Elastic and Piezoresistive Properties of Nickel Carbides from First-Principles

TL;DR

This study uses first-principles calculations to explore the elastic and piezoresistive properties of nickel carbides, revealing their potential in mechanical sensing due to stable electronic properties under strain.

Contribution

It provides detailed first-principles insights into the elastic and electronic response of nickel carbides, a relatively unexplored area with implications for sensor applications.

Findings

Electronic density of states remains stable under strain.

Conductivity of Ni3C can change by up to 10% under mechanical stress.

Nickel carbides exhibit potential for mechanical sensing applications.

Abstract

The nickel--carbon system has received increased attention over the past years due to the relevance of nickel as a catalyst for carbon nanotube and graphene growth, where Nickel carbide intermediates may be involved or carbide interface layers form in the end.

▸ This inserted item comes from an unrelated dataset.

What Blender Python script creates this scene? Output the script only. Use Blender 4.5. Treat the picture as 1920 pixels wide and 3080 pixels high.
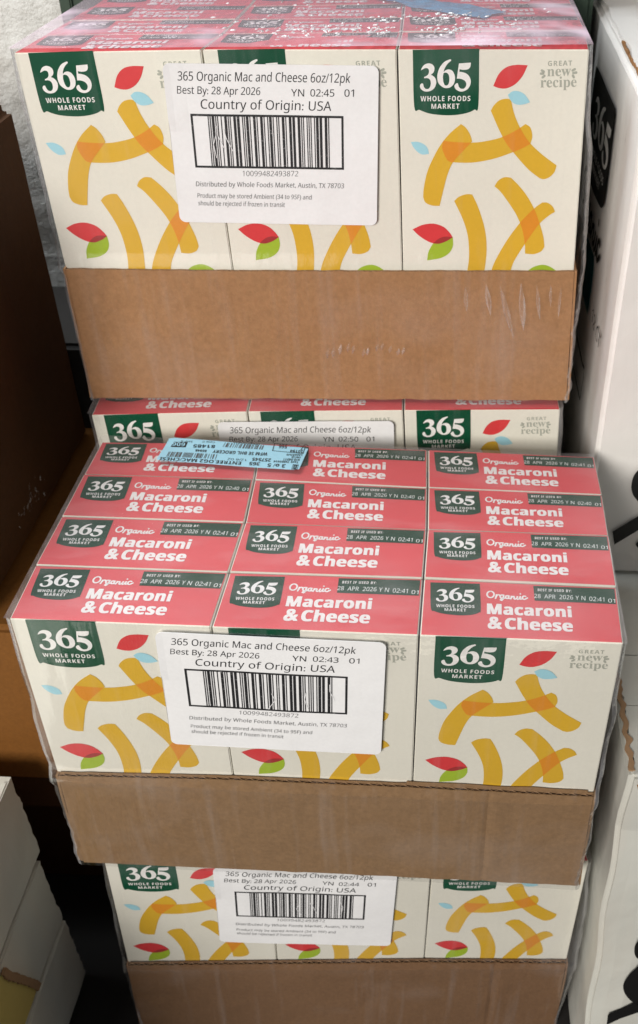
import bpy, bmesh, math, random, json
from mathutils import Vector, Matrix, noise
from mathutils.geometry import tessellate_polygon
R = math.radians
rnd = random.Random(7)
S = 0.0917            # one carton width in metres; the layout below is measured in carton widths
for o in list(bpy.data.objects): bpy.data.objects.remove(o)
scn = bpy.context.scene
col = scn.collection

# ------------------------------------------------------------------ camera, world, lamps, exposure
cam_d = bpy.data.cameras.new('camera'); cam = bpy.data.objects.new('camera', cam_d); col.objects.link(cam); scn.camera = cam
F_, R_, U_, C_ = ((-0.021368, 0.78829, -0.614932), (0.999314, 0.035454, 0.010724), (-0.030256, 0.614281, 0.788507), (0.6196, -3.3864, 3.3994))
cam.matrix_world = Matrix(((R_[0], U_[0], -F_[0], C_[0]*S), (R_[1], U_[1], -F_[1], C_[1]*S), (R_[2], U_[2], -F_[2], C_[2]*S), (0, 0, 0, 1)))
cam_d.sensor_fit = 'HORIZONTAL'; cam_d.sensor_width = 17.0
cam_d.lens = 17.0 * 2986.88 / 1920.0
cam_d.shift_x = -308.44 / 1920.0
cam_d.clip_start = 0.01; cam_d.clip_end = 20
cam_d.dof.use_dof = True; cam_d.dof.focus_distance = 0.455; cam_d.dof.aperture_fstop = 13

world = bpy.data.worlds.new('World'); scn.world = world; world.use_nodes = True
bg = world.node_tree.nodes['Background']
bg.inputs['Color'].default_value = (0.95, 0.97, 1.0, 1); bg.inputs['Strength'].default_value = 0.12

def area_lamp(name, loc, target, size, power, color):
    d = bpy.data.lights.new(name, 'AREA'); d.shape = 'RECTANGLE'; d.size = size[0]; d.size_y = size[1]; d.energy = power; d.color = color
    o = bpy.data.objects.new(name, d); col.objects.link(o); o.location = Vector(loc) * S
    o.rotation_euler = (Vector(target) - Vector(loc)).to_track_quat('-Z', 'Y').to_euler()
    return o
area_lamp('window_light', (-8.5, -20.0, 9.0), (0, 0, -1), (0.85, 0.80), 50.0, (1.0, 0.955, 0.89))
area_lamp('ceiling_light', (-6.5, 4.5, 13.0), (0, 1.0, 0), (1.1, 0.5), 19.0, (0.90, 0.96, 1.0))
scn.view_settings.view_transform = 'Standard'; scn.view_settings.look = 'None'; scn.view_settings.exposure = 0.0; scn.view_settings.gamma = 1.0
scn.cycles.transparent_max_bounces = 24; scn.cycles.max_bounces = 8

LAY = json.loads('''{"1":{"R":[[0.99969,-0.00276,-0.02484],[0.0031,0.9999,0.01352],[0.0248,-0.0136,0.9996]],"o":[-0.1305,1.98,0.0959],"top":[[[-1.4774,0.0,2.0427],[-0.499,0.0,2.0521],[0.4993,0.0,2.0455],[1.4726,0.0,2.0391]],[[-1.4584,0.4165,2.0427],[-0.4742,0.4236,2.0415],[0.4996,0.4083,2.0455],[1.4942,0.4379,2.0391]],[[-1.4415,0.7889,2.0427],[-0.4634,0.7934,2.0415],[0.4903,0.79,2.0455],[1.4927,0.8025,2.0391]],[[-1.4278,1.174,2.0427],[-0.4561,1.1789,2.0415],[0.4794,1.187,2.0455],[1.4873,1.1887,2.0391]],[[-1.4278,1.5728,2.0427],[-0.4561,1.5777,2.0415],[0.4794,1.5858,2.0455],[1.4873,1.5875,2.0391]]],"mid":[[-1.4766,0.0,0.8672],[-0.4897,0.0,0.8554],[0.4981,0.0,0.8539],[1.4861,0.0,0.8544]],"bot":[[-1.4901,-0.035,0.0199],[-0.4936,-0.035,0.0199],[0.5028,-0.035,0.0199],[1.4993,-0.035,0.02]],"tray":[[-1.4618,-0.035,0.8824],[-0.4813,-0.035,0.8706],[0.5002,-0.035,0.8691],[1.4817,-0.035,0.8697]],"trayb":[[-1.4901,-0.035,0.0199],[-0.4936,-0.035,0.0199],[0.5028,-0.035,0.0199],[1.4993,-0.035,0.02]]},"2":{"R":[[0.99896,-0.03979,-0.02213],[0.03918,0.99885,-0.02759],[0.0232,0.02669,0.99937]],"o":[-0.0798,1.8883,-1.9482],"top":[[[-1.4629,0.0,2.0375],[-0.4874,0.0,2.0475],[0.4823,0.0,2.0427],[1.4601,0.0,2.0329]],[[-1.4629,0.3988,2.0375],[-0.4874,0.3988,2.0475],[0.4823,0.3988,2.0427],[1.4601,0.3988,2.0329]],[[-1.4629,0.7976,2.0375],[-0.4874,0.7976,2.0475],[0.4823,0.7976,2.0427],[1.4601,0.7976,2.0329]],[[-1.4629,1.1964,2.0375],[-0.4874,1.1964,2.0475],[0.4823,1.1964,2.0427],[1.4601,1.1964,2.0329]],[[-1.4629,1.5952,2.0375],[-0.4874,1.5952,2.0475],[0.4823,1.5952,2.0427],[1.4601,1.5952,2.0329]]],"mid":[[-1.4842,0.0,0.8531],[-0.4947,0.0,0.8531],[0.4947,0.0,0.8531],[1.4842,0.0,0.8531]],"bot":[[-1.5,0.0,0.0],[-0.5,0.0,0.0],[0.5,0.0,0.0],[1.5,0.0,0.0]],"tray":[[-1.4842,-0.035,0.8531],[-0.4947,-0.035,0.8531],[0.4947,-0.035,0.8531],[1.4842,-0.035,0.8531]],"trayb":[[-1.5,-0.035,0.0],[-0.5,-0.035,0.0],[0.5,-0.035,0.0],[1.5,-0.035,0.0]]},"3":{"R":[[0.99993,-0.0001,0.0121],[0.0,0.99996,0.0084],[-0.0121,-0.0084,0.99989]],"o":[0.0,0.0,-2.0441],"top":[[[-1.4946,0.0,2.0339],[-0.5075,-0.0,2.0369],[0.4989,0.0,2.0392],[1.4862,0.0,2.0407]],[[-1.5047,0.4034,2.0339],[-0.4973,0.4047,2.0369],[0.5057,0.4146,2.0392],[1.5004,0.4071,2.0407]],[[-1.5016,0.814,2.0339],[-0.4882,0.8195,2.0369],[0.5121,0.8165,2.0392],[1.5072,0.8232,2.0407]],[[-1.502,1.2159,2.0339],[-0.5058,1.2258,2.0369],[0.5039,1.2083,2.0392],[1.5143,1.2023,2.0407]],[[-1.4976,1.5599,2.0339],[-0.5328,1.601,2.0369],[0.492,1.6,2.0392],[1.5082,1.589,2.0407]]],"mid":[[-1.494,0.0,0.8261],[-0.503,0.0,0.8593],[0.4875,0.0,0.8605],[1.4892,0.0,0.8481]],"bot":[[-1.4964,-0.035,0.065],[-0.4989,-0.035,0.0558],[0.4985,-0.035,0.0467],[1.4959,-0.035,0.0375]],"tray":[[-1.4732,-0.035,0.8729],[-0.4922,-0.035,0.9058],[0.4882,-0.035,0.9071],[1.4797,-0.035,0.8948]],"trayb":[[-1.4964,-0.035,0.065],[-0.4989,-0.035,0.0558],[0.4985,-0.035,0.0467],[1.4959,-0.035,0.0375]]},"4":{"R":[[0.99751,-0.06233,0.03311],[0.06162,0.99786,0.02178],[-0.03439,-0.01969,0.99921]],"o":[0.054,0.0386,-4.0882],"top":[[[-1.4992,0.0,2.0441],[-0.4998,0.0,2.0441],[0.4998,0.0,2.0441],[1.4992,0.0,2.0441]],[[-1.4992,0.3988,2.0441],[-0.4998,0.3988,2.0441],[0.4998,0.3988,2.0441],[1.4992,0.3988,2.0441]],[[-1.4992,0.7976,2.0441],[-0.4998,0.7976,2.0441],[0.4998,0.7976,2.0441],[1.4992,0.7976,2.0441]],[[-1.4992,1.1964,2.0441],[-0.4998,1.1964,2.0441],[0.4998,1.1964,2.0441],[1.4992,1.1964,2.0441]],[[-1.4992,1.5952,2.0441],[-0.4998,1.5952,2.0441],[0.4998,1.5952,2.0441],[1.4992,1.5952,2.0441]]],"mid":[[-1.5057,0.0,0.833],[-0.499,0.0,0.8493],[0.5034,0.0,0.866],[1.4895,0.0,0.8482]],"bot":[[-1.5,0.0,0.0],[-0.5,0.0,0.0],[0.5,0.0,0.0],[1.5,0.0,0.0]],"tray":[[-1.4901,-0.035,0.897],[-0.4932,-0.035,0.9133],[0.4995,-0.035,0.9298],[1.4759,-0.035,0.9121]],"trayb":[[-1.5,-0.035,0.0],[-0.5,-0.035,0.0],[0.5,-0.035,0.0],[1.5,-0.035,0.0]]}}''')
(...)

Nickel--carbon composite thin films comprising Ni$_3$C are especially interesting in mechanical sensing applications. Due to the meta-stability of nickel carbides, formation conditions and the coupling between mechanical and electrical properties are not yet well understood. Using first-principles electronic structure methods, we calculated the elastic properties of Ni$_3$C, Ni$_2$C and NiC, as well as changes in electronic properties under mechanical strain. We observe that the electronic density of states around the Fermi level does not change under the considered strains of up to 1%, which correspond to stresses up to 3GPa. Relative changes in conductivity of Ni$_3$C range up to maximum values of about 10%.